The Biblical Concept of the Remnant (Twelve 5)

The people of God in the final conflict are called the “remnant” (Greek: loipôn) in Revelation 12:17. This end-time designation looks back on a long Old Testament tradition. The original meaning of “remnant” is a group of people who are “survivors of a disaster.” Due to flood, earthquake or conquest, a tribe or people could come in jeopardy of being totally destroyed (what we sometimes call genocide today). The survival of a remnant after any of these disasters brought hope that the tribe or people could be restored to greatness in the future (see Gen. 7:23). Within the Old Testament, a moral or spiritual meaning came to be attached to “remnant.” The remnant was a “believing minority” through whom God could ultimately save the human race from extinction in spite of the presence of sin and evil in the world.
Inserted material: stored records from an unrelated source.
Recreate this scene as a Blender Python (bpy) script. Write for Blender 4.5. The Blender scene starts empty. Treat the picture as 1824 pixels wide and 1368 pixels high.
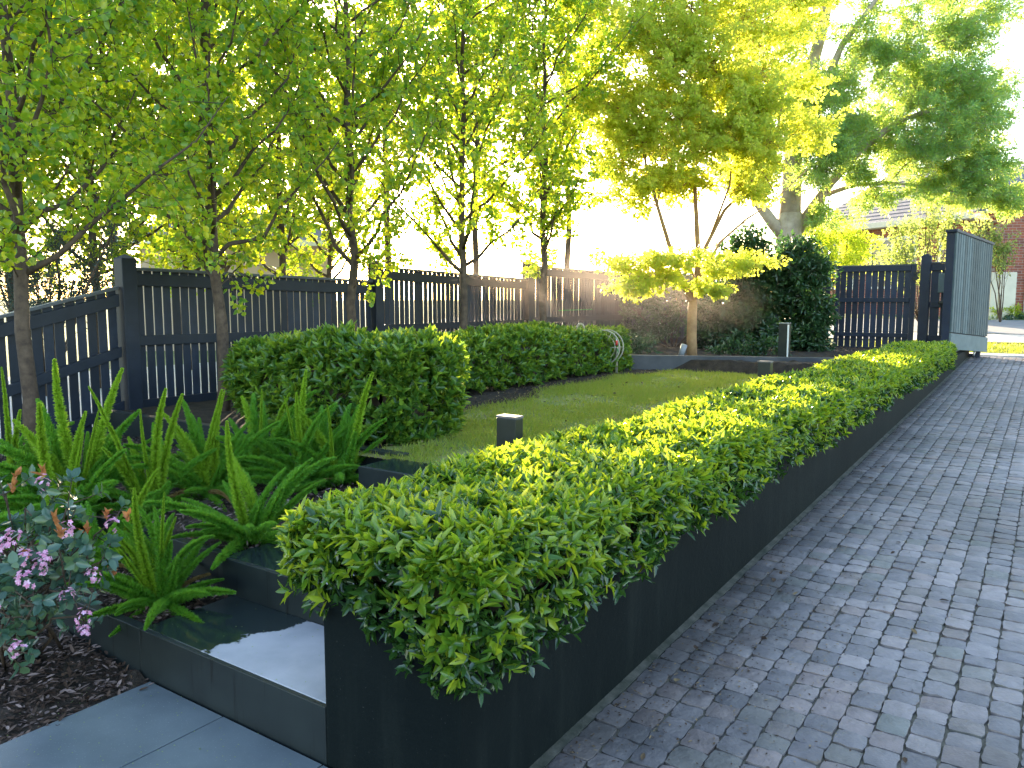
import bpy, math, random
import numpy as np
from mathutils import Vector, Matrix
R = math.radians
random.seed(7); rng = np.random.default_rng(7)
scene = bpy.context.scene
# ------------------------------------------------------------------ camera, sky, sun, exposure
PITCH = R(6.1); EYE = 1.6; F = 1400.0
cam = bpy.data.cameras.new('camera'); camo = bpy.data.objects.new('camera', cam); scene.collection.objects.link(camo)
camo.location = (0, 0, EYE); camo.rotation_euler = (math.pi/2 - PITCH, 0, 0)
cam.sensor_fit = 'HORIZONTAL'; cam.sensor_width = 36.0; cam.lens = 36.0*F/1824; cam.clip_start = 0.05; cam.clip_end = 3000
scene.camera = camo
SUN_EL = R(11.8); SUN_AZ = R(-10.3)          # azimuth from +Y towards +X
world = bpy.data.worlds.new('World'); scene.world = world; world.use_nodes = True
wt = world.node_tree; wt.nodes.clear()
sky = wt.nodes.new('ShaderNodeTexSky'); sky.sky_type = 'NISHITA'; sky.sun_disc = False
sky.sun_elevation = SUN_EL; sky.sun_rotation = SUN_AZ; sky.air_density = 1.0; sky.dust_density = 1.2; sky.ozone_density = 1.0
bg = wt.nodes.new('ShaderNodeBackground'); bg.inputs['Strength'].default_value = 0.15
wo = wt.nodes.new('ShaderNodeOutputWorld')
wt.links.new(sky.outputs[0], bg.inputs[0]); wt.links.new(bg.outputs[0], wo.inputs[0])
sl = bpy.data.lights.new('sun', 'SUN'); sl.energy = 5.0; sl.angle = R(0.5); sl.color = (1.0, 0.80, 0.52)
so = bpy.data.objects.new('sun', sl); scene.collection.objects.link(so)
sd = Vector((math.sin(SUN_AZ)*math.cos(SUN_EL), math.cos(SUN_AZ)*math.cos(SUN_EL), math.sin(SUN_EL)))
so.rotation_euler = sd.to_track_quat('Z', 'Y').to_euler(); so.location = (-4, 24, 12)
scene.view_settings.view_transform = 'Standard'; scene.view_settings.look = 'None'
scene.view_settings.exposure = 2.75; scene.view_settings.gamma = 1.0
cy = scene.cycles
cy.use_denoising = True; cy.max_bounces = 10; cy.diffuse_bounces = 8; cy.glossy_bounces = 2; cy.transmission_bounces = 8
cy.sample_clamp_indirect = 6.0; cy.caustics_reflective = False; cy.caustics_refractive = False

# ------------------------------------------------------------------ frames of reference
O0 = (-0.1566, 2.239); D = np.array([0.5662, 0.8243]); N = np.array([-0.8243, 0.5662])
DV = np.array([0.5662, 0.8243, 0.0]); NV = np.array([-0.8243, 0.5662, 0.0]); ZV = np.array([0, 0, 1.0])
ANG = math.atan2(D[1], D[0])
def W(s, t, z=0.0):      # s runs up the driveway, t runs left of the planter's face
    return np.array([O0[0]+D[0]*s+N[0]*t, O0[1]+D[1]*s+N[1]*t, z])
def px(x, y, d):         # a point d metres ahead, measured from the photograph
    a = (x-912)/F; b = (684-y)/F
    yy = math.cos(PITCH)+b*math.sin(PITCH); zz = b*math.cos(PITCH)-math.sin(PITCH); k = d/yy
    return np.array([a*k, d, EYE+zz*k])
def toST(p):
    a = p[0]-O0[0]; b = p[1]-O0[1]; return a*D[0]+b*D[1], a*N[0]+b*N[1]
def drive_z(s): return -0.015+0.0266*s

# ------------------------------------------------------------------ object helpers
C = scene.collection
def tag(o, label=None, cat=None, group=None, kind=None):
    if label: o['label'] = label
    if cat: o['category'] = cat
    if group: o['group'] = group
    if kind: o['kind'] = kind
    return o
def empty(name, loc=(0, 0, 0), rz=0.0):
    o = bpy.data.objects.new(name, None); C.objects.link(o)
    o.location = [float(v) for v in loc]; o.rotation_euler = (0, 0, rz); o.empty_display_size = 0.1
    return o
def link(name, me, parent=None, world=True):
    o = bpy.data.objects.new(name, me); C.objects.link(o)
    if parent is not None:
        o.parent = parent
        if world:      # vertices are in world space: undo the parent's placement
            m = Matrix.LocRotScale(parent.location, parent.rotation_euler, parent.scale)
            o.matrix_parent_inverse = m.inverted()
    return o
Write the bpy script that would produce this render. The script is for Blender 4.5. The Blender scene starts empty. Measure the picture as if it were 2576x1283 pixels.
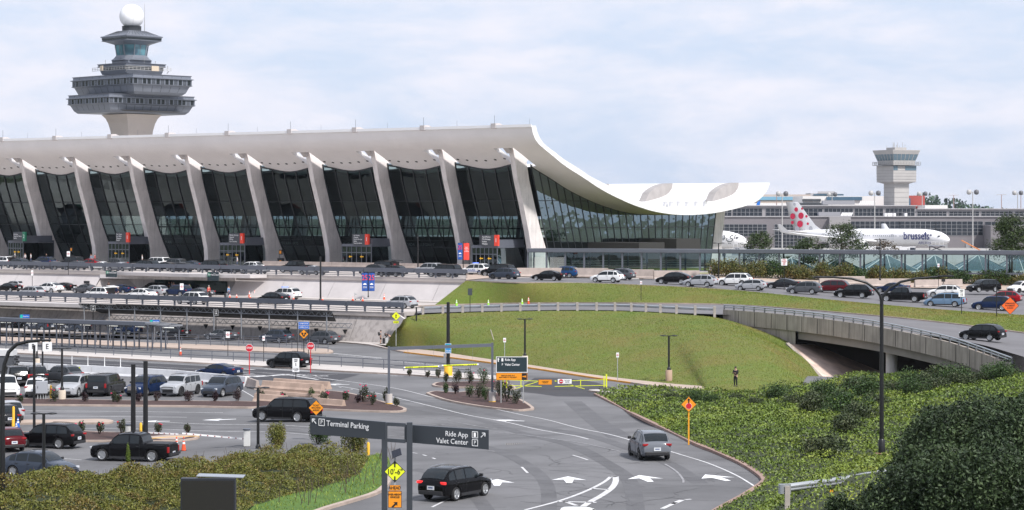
import bpy, bmesh, math, random
import numpy as np
from mathutils import Vector, Matrix, geometry
rnd = random.Random(7)
R = math.radians
SC = bpy.context.scene
COL = SC.collection
# ---------------------------------------------------------------- camera
# d = pixels of a 2575 wide view of the photograph
FD, CX, HZ, CZ = 5865.0, 1287.5, 537.5, 16.5
cam_d = bpy.data.cameras.new('camera'); cam = bpy.data.objects.new('camera', cam_d); COL.objects.link(cam)
cam.location = (0, 0, CZ); cam.rotation_euler = (R(90), 0, 0)
cam_d.sensor_width = 36; cam_d.lens = 36*FD/2575; cam_d.shift_y = -(641.5-HZ)/2575
cam_d.clip_start = 1; cam_d.clip_end = 20000
SC.camera = cam
# ---------------------------------------------------------------- sky and sun
SUN_EL, SUN_AZ = R(48), R(138)          # azimuth clockwise from +Y
w = bpy.data.worlds.new('World'); SC.world = w; w.use_nodes = True
nt = w.node_tree; N = nt.nodes; L = nt.links; N.clear()
sky = N.new('ShaderNodeTexSky'); sky.sky_type = 'NISHITA'; sky.sun_disc = False
sky.sun_elevation = SUN_EL; sky.sun_rotation = SUN_AZ; sky.dust_density = 2; sky.ozone_density = 1.2
tc = N.new('ShaderNodeTexCoord'); mp = N.new('ShaderNodeMapping'); mp.inputs['Scale'].default_value = (1.0, 1.0, 3.2)
L.new(tc.outputs['Generated'], mp.inputs['Vector'])
def wnoise(scale, detail, rough, dist=0.0, off=0.0):
    n = N.new('ShaderNodeTexNoise'); n.inputs['Scale'].default_value = scale
    n.inputs['Detail'].default_value = detail; n.inputs['Roughness'].default_value = rough; n.inputs['Distortion'].default_value = dist
    m = N.new('ShaderNodeMapping'); m.inputs['Location'].default_value = (off, off*.7, off*1.3); L.new(mp.outputs['Vector'], m.inputs['Vector'])
    L.new(m.outputs['Vector'], n.inputs['Vector']); return n
n1 = wnoise(8.5, 9, .60, .35, 3.1); n2 = wnoise(26, 7, .62, .2, 8.7)
mx = N.new('ShaderNodeMath'); mx.operation = 'MULTIPLY_ADD'; L.new(n2.outputs[0], mx.inputs[0]); mx.inputs[1].default_value = .33; L.new(n1.outputs[0], mx.inputs[2])
ramp = N.new('ShaderNodeValToRGB'); ramp.color_ramp.elements[0].position = .48; ramp.color_ramp.elements[1].position = .88
ramp.color_ramp.interpolation = 'EASE'; L.new(mx.outputs[0], ramp.inputs['Fac'])
cloud = N.new('ShaderNodeMix'); cloud.data_type = 'RGBA'
skm = N.new('ShaderNodeMix'); skm.data_type = 'RGBA'; skm.blend_type = 'MULTIPLY'; skm.inputs[0].default_value = 1
L.new(sky.outputs[0], skm.inputs[6]); skm.inputs[7].default_value = (1.0, .95, .9, 1)
# veil of thin high haze over the whole sky, thicker clouds where the noise is high
veil = N.new('ShaderNodeMix'); veil.data_type = 'RGBA'; veil.inputs[0].default_value = .86
L.new(skm.outputs[2], veil.inputs[6]); veil.inputs[7].default_value = (4.7, 5.5, 7.0, 1)
L.new(ramp.outputs[0], cloud.inputs[0]); L.new(veil.outputs[2], cloud.inputs[6]); cloud.inputs[7].default_value = (6.3, 6.3, 6.95, 1)
bg = N.new('ShaderNodeBackground'); bg.inputs['Strength'].default_value = .110
L.new(cloud.outputs[2], bg.inputs['Color'])
wo = N.new('ShaderNodeOutputWorld'); L.new(bg.outputs[0], wo.inputs['Surface'])
sun_d = bpy.data.lights.new('sun', 'SUN'); sun = bpy.data.objects.new('sun', sun_d); COL.objects.link(sun)
sun_d.energy = 3.5; sun_d.angle = R(5.0); sun_d.color = (1, .965, .93)
sd = Vector((math.sin(SUN_AZ)*math.cos(SUN_EL), math.cos(SUN_AZ)*math.cos(SUN_EL), math.sin(SUN_EL)))
sun.rotation_euler = sd.to_track_quat('Z', 'Y').to_euler()
vs = SC.view_settings; vs.view_transform = 'Standard'; vs.look = 'None'; vs.gamma = 1; vs.use_curve_mapping = False; vs.exposure = 0.42
SC.cycles.max_bounces = 5; SC.cycles.transparent_max_bounces = 12; SC.cycles.use_denoising = True
SC.cycles.caustics_reflective = False; SC.cycles.caustics_refractive = False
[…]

As a result, “remnant” was used in three different theological ways in the OT. 1) Historical Remnant. Any group in the past that has experienced a mighty deliverance of God, such as the descendants of Noah and the Israel of the Exodus. Such a group is visible, nameable and countable. It is a surviving witness to God’s prior salvation, whether or not it remains faithful to God’s original purpose for the group (see 2 Chr. 30:6)

2) Faithful Remnant. This means those among a given historical remnant who remain faithful to the original message and mission of that historical movement. These are those God knows are faithful to Him (2 Tim. 2:19). They are, thus, less visible and countable to human eyes than the historical remnant (1 Kings 19:14-18).

3) Eschatological Remnant. The eschatological remnant is made up of all who will be found faithful during the apocalyptic woes of the end-time (Joel 2:31-32). There is reason to believe that this eschatological remnant will reach far beyond the borders of the historical or faithful remnants of the past (Isa. 66:19-20).

The book of Revelation contains all three type of remnant. The historical remnant in Revelation is the seed of the woman that appears at a particular point in history (Rev. 12:17). The church of Thyatira contains an example of a faithful remnant in the midst of apostasy (Rev. 2:24). And there will be a surprising, expansive end-time remnant that emerges just before the close of probation (Rev. 11:13). It is God’s purpose that the historical remnant faithfully prepare the way for the greater remnant to come.